__Stored data__

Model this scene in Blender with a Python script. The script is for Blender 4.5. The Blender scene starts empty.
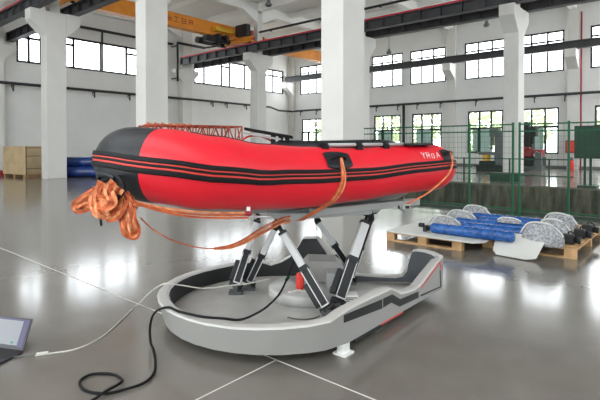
import bpy, bmesh, math, random
from math import sin, cos, pi, sqrt, radians
from mathutils import Vector as V, Matrix
random.seed(5)
SC = bpy.context.scene
COL = SC.collection
TH = 0.709                       # heading of the camera in hall coordinates
CAM_H = 1.48
# ------------------------------------------------------------------ camera
cd = bpy.data.cameras.new('camera'); cam = bpy.data.objects.new('camera', cd); COL.objects.link(cam)
cam.location = (0, 0, CAM_H); cam.rotation_euler = (pi/2-0.0127, 0, TH)
cd.sensor_width = 36; cd.lens = 36*473.34/600; cd.shift_y = -(200-151.76)/600
cd.clip_start = 0.05; cd.clip_end = 300
SC.camera = cam
# ------------------------------------------------------------------ sky, exposure
w = bpy.data.worlds.new('overcast_sky'); SC.world = w; w.use_nodes = True
bg = w.node_tree.nodes['Background']; bg.inputs[0].default_value = (0.90, 0.96, 1.0, 1); bg.inputs[1].default_value = 9.0
SC.view_settings.view_transform = 'Standard'; SC.view_settings.look = 'None'
SC.view_settings.exposure = -0.55; SC.view_settings.gamma = 1; SC.view_settings.use_curve_mapping = False
# hall dimensions
XW, XE, YN, YS, ZC = -30.7, 14.0, 34.4, -9.0, 10.75
YB, YA, CX, CY, BAY, X0 = 8.603, 21.495, .625, .856, 8.0, -30.744
PIT_Y0, PIT_Y1, PIT_X0, PIT_X1 = 10.9, 18.99, -19.5, 6.0
def area(name, loc, rot, sx, sy, power, color=(1,1,1), portal=False):
    l = bpy.data.lights.new(name, 'AREA'); l.shape = 'RECTANGLE'; l.size = sx; l.size_y = sy; l.energy = power; l.color = color
    if portal: l.cycles.is_portal = True
    o = bpy.data.objects.new(name, l); COL.objects.link(o); o.location = loc; o.rotation_euler = rot
    return o
# daylight coming in through the high windows (one light just outside each band of glass)
DAY = (0.95, 0.975, 1.0)
area('daylight_north', (-12, YN+.75, 7.7), (-pi/2, 0, 0), 34, 2.6, 3600, DAY)
area('daylight_west', (XW-.75, 21.5, 7.4), (0, -pi/2, 0), 2.0, 24, 230, DAY)
area('daylight_south_high', (-10, YS-.75, 7.7), (pi/2, 0, 0), 34, 2.6, 1100, DAY)
area('daylight_south_low', (-10, YS-.75, 2.6), (pi/2, 0, 0), 34, 3.0, 1000, DAY)
area('daylight_east', (XE+.75, 13, 5.5), (0, pi/2, 0), 6, 30, 120, DAY)

area('ceiling_fill', (-4, -2.0, ZC-.7), (0, 0, 0), 30, 5, 1400, DAY)  # added fill light under the closed roof, out of view, brightens floor and columns
area('ceiling_fill', (6, 28.0, ZC-.7), (0, 0, 0), 14, 9, 2000, DAY)  # second added fill, also out of view, lifts the north wall and aisle

# ------------------------------------------------------------------ materials
def lin(c): return tuple(((x/255)/12.92 if x/255 <= .04045 else (((x/255)+.055)/1.055)**2.4) for x in c)
def mat(name, c, rough=.6, metal=0, noise=0, scale=5, bump=0, bscale=30, spec=.5, alpha=1, coat=0, c2=None, trans=0, emit=None, es=1):
    m = bpy.data.materials.new(name); m.use_nodes = True; nt = m.node_tree; b = nt.nodes['Principled BSDF']
    col = lin(c)
    b.inputs['Base Color'].default_value = (*col, 1); b.inputs['Roughness'].default_value = rough; b.inputs['Metallic'].default_value = metal
    b.inputs['Specular IOR Level'].default_value = spec; b.inputs['Alpha'].default_value = alpha
    b.inputs['Coat Weight'].default_value = coat; b.inputs['Transmission Weight'].default_value = trans
    tc = nt.nodes.new('ShaderNodeTexCoord')
    if noise or c2:
        n = nt.nodes.new('ShaderNodeTexNoise'); n.inputs['Scale'].default_value = scale; n.inputs['Detail'].default_value = 5
        nt.links.new(tc.outputs['Object'], n.inputs['Vector'])
        r = nt.nodes.new('ShaderNodeValToRGB'); nt.links.new(n.outputs['Fac'], r.inputs['Fac'])
        r.color_ramp.elements[0].position = .35; r.color_ramp.elements[1].position = .65
        a = lin(c2) if c2 else tuple(x*(1-noise) for x in col)
        bb = col if c2 else tuple(min(1, x*(1+noise)) for x in col)
        r.color_ramp.elements[0].color = (*a, 1); r.color_ramp.elements[1].color = (*bb, 1)
        nt.links.new(r.outputs['Color'], b.inputs['Base Color'])
    if bump:
        n2 = nt.nodes.new('ShaderNodeTexNoise'); n2.inputs['Scale'].default_value = bscale; n2.inputs['Detail'].default_value = 4
        nt.links.new(tc.outputs['Object'], n2.inputs['Vector'])
        bm_ = nt.nodes.new('ShaderNodeBump'); bm_.inputs['Strength'].default_value = bump; bm_.inputs['Distance'].default_value = .02
        nt.links.new(n2.outputs['Fac'], bm_.inputs['Height']); nt.links.new(bm_.outputs['Normal'], b.inputs['Normal'])
    if emit:
        b.inputs['Emission Color'].default_value = (*lin(emit), 1); b.inputs['Emission Strength'].default_value = es
    return m
M = dict(
 wall=mat('white_plaster', (226,226,223), .8, noise=.03, scale=.6),
 ceil=mat('ceiling_white', (232,231,226), .85, noise=.03, scale=.4),
 column=mat('column_paint', (214,212,207), .7, noise=.03, scale=1.2),
 beam=mat('dark_steel', (62,62,64), .55, noise=.15, scale=3),
 rail=mat('red_rail', (196,30,52), .5),
 foliage2=mat('dark_steel_light', (92,94,96), .5),
 black=mat('black_paint', (20,20,22), .5),
 frame=mat('black_frame', (34,36,38), .5),
 greyframe=mat('window_grey', (120,122,124), .5),
 orange=mat('orange_paint', (228,142,34), .45, noise=.08, scale=2),
 yellow=mat('yellow_paint', (225,175,40), .5),
 green=mat('green_paint', (4,84,50), .75),
 dgreen=mat('dark_green_paint', (28,62,44), .6, noise=.1, scale=4),
 teal=mat('teal_curtain', (196,226,216), .8),
 red=mat('red_pvc', (222,26,44), .36, bump=.05, bscale=6, noise=.04, scale=2),
 redline=mat('red_line', (216,60,50), .5),
 blackpvc=mat('black_pvc', (26,29,33), .42, spec=.4, bump=.15, bscale=60),
 rubber=mat('black_rubber', (12,12,14), .6, spec=.25),
 hull=mat('grey_pvc', (165,168,166), .5),
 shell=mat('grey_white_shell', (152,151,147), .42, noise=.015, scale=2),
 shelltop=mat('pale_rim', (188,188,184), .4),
 lining=mat('black_lining', (30,32,33), .6),
 dlining=mat('grey_lining', (72,76,80), .6),
 deck=mat('grey_deck', (184,184,180), .28, noise=.08, scale=5),
 silver=mat('silver', (200,202,205), .3, metal=.85),
 whitetube=mat('white_tube', (205,206,206), .3),
 whitep=mat('white_plastic', (232,232,228), .4),
 strap=mat('orange_strap', (206,104,52), .75, c2=(158,62,34), scale=22),
 strap2=mat('pale_orange_strap', (226,156,108), .75, c2=(190,96,52), scale=26),
 orangered=mat('rusty_orange_steel', (150,62,36), .6, noise=.3, scale=9),
 wood=mat('pallet_wood', (186,148,104), .75, noise=.2, scale=7),
 ply=mat('plywood', (190,166,128), .7, noise=.1, scale=2),
 plyd=mat('plywood_pale', (204,190,160), .7, noise=.08, scale=2),
 blue=mat('blue_film', (26,82,150), .22, noise=.4, scale=16, bump=.4, bscale=25),
 navy=mat('navy_film', (28,52,112), .25, noise=.4, scale=4, bump=.4, bscale=8),
 film=mat('clear_wrap', (214,216,218), .2, alpha=.6, bump=1.0, bscale=36, c2=(140,142,146), scale=34),
 foam=mat('white_foam', (205,205,200), .7),
 cable=mat('black_cable', (10,10,11), .6, spec=.25),
 wcable=mat('white_cable', (205,202,192), .5),
 laptop=mat('laptop_dark', (40,40,46), .4),
 screen=mat('laptop_screen', (20,20,24), .3, emit=(205,212,222), es=.75),
 screenb=mat('screen_bar', (20,20,24), .3, emit=(92,84,150), es=.7),
 screeng=mat('screen_green', (20,60,40), .3, emit=(70,190,150), es=.7),
 machgrey=mat('machine_grey', (92,96,96), .5, noise=.15, scale=3),
 machred=mat('machine_red', (150,40,50), .5, noise=.2, scale=4),
 joint=mat('joint_line', (200,198,190), .5),
 bark=mat('bark', (80,66,50), .9),
 leaf=mat('leaf', (214,222,184), .8, c2=(160,176,128), scale=3),
 ground=mat('outdoor_ground', (150,150,140), .9, noise=.1, scale=.5),
 kerb=mat('kerb_green', (38,60,46), .7, noise=.2, scale=4),
 tin=mat('lamp_grey', (110,112,112), .4),
)
def floor_mat():
    m = bpy.data.materials.new('polished_concrete'); m.use_nodes = True; nt = m.node_tree; b = nt.nodes['Principled BSDF']
    tc = nt.nodes.new('ShaderNodeTexCoord')
    def noise(s, d, stretch=None):
        n = nt.nodes.new('ShaderNodeTexNoise'); n.inputs['Scale'].default_value = s; n.inputs['Detail'].default_value = d
        n.inputs['Roughness'].default_value = .6
        nt.links.new(tc.outputs['Object'], n.inputs['Vector']); return n
    n1, n2 = noise(.55, 6), noise(4.5, 6)
    mx = nt.nodes.new('ShaderNodeMix'); mx.data_type = 'FLOAT'; mx.inputs[0].default_value = .25
    nt.links.new(n1.outputs['Fac'], mx.inputs[2]); nt.links.new(n2.outputs['Fac'], mx.inputs[3])
    r = nt.nodes.new('ShaderNodeValToRGB'); nt.links.new(mx.outputs[0], r.inputs['Fac'])
    r.color_ramp.elements[0].position = .25; r.color_ramp.elements[1].position = .78
    r.color_ramp.elements[0].color = (*lin((100,96,90)), 1); r.color_ramp.elements[1].color = (*lin((128,123,115)), 1)
    nt.links.new(r.outputs['Color'], b.inputs['Base Color'])
    rr = nt.nodes.new('ShaderNodeMapRange'); nt.links.new(n2.outputs['Fac'], rr.inputs['Value'])
    rr.inputs['To Min'].default_value = .10; rr.inputs['To Max'].default_value = .19
    nt.links.new(rr.outputs[0], b.inputs['Roughness'])
    b.inputs['Specular IOR Level'].default_value = 1.0
    n3 = noise(1.6, 2); bp = nt.nodes.new('ShaderNodeBump'); bp.inputs['Strength'].default_value = .03; bp.inputs['Distance'].default_value = .02
    nt.links.new(n3.outputs['Fac'], bp.inputs['Height']); nt.links.new(bp.outputs['Normal'], b.inputs['Normal'])
    return m
M['floor'] = floor_mat()
def pit_mat():
    m = bpy.data.materials.new('stained_pit_concrete'); m.use_nodes = True; nt = m.node_tree; b = nt.nodes['Principled BSDF']
    tc = nt.nodes.new('ShaderNodeTexCoord'); mp = nt.nodes.new('ShaderNodeMapping'); mp.inputs['Scale'].default_value = (3.5, 3.5, .7)
    n = nt.nodes.new('ShaderNodeTexNoise'); n.inputs['Scale'].default_value = 1.5; n.inputs['Detail'].default_value = 7
    nt.links.new(tc.outputs['Object'], mp.inputs['Vector']); nt.links.new(mp.outputs[0], n.inputs['Vector'])
    r = nt.nodes.new('ShaderNodeValToRGB'); nt.links.new(n.outputs['Fac'], r.inputs['Fac'])
    r.color_ramp.elements[0].position = .38; r.color_ramp.elements[1].position = .66
    r.color_ramp.elements[0].color = (*lin((62,60,52)), 1); r.color_ramp.elements[1].color = (*lin((104,100,86)), 1)
    nt.links.new(r.outputs['Color'], b.inputs['Base Color']); b.inputs['Roughness'].default_value = .85
    return m
M['pit'] = pit_mat()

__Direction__
Extract every line containing the string "scene" from the material.

__Solution__
Model this scene in Blender with a Python script. The script is for Blender 4.5. The Blender scene starts empty.
SC = bpy.context.scene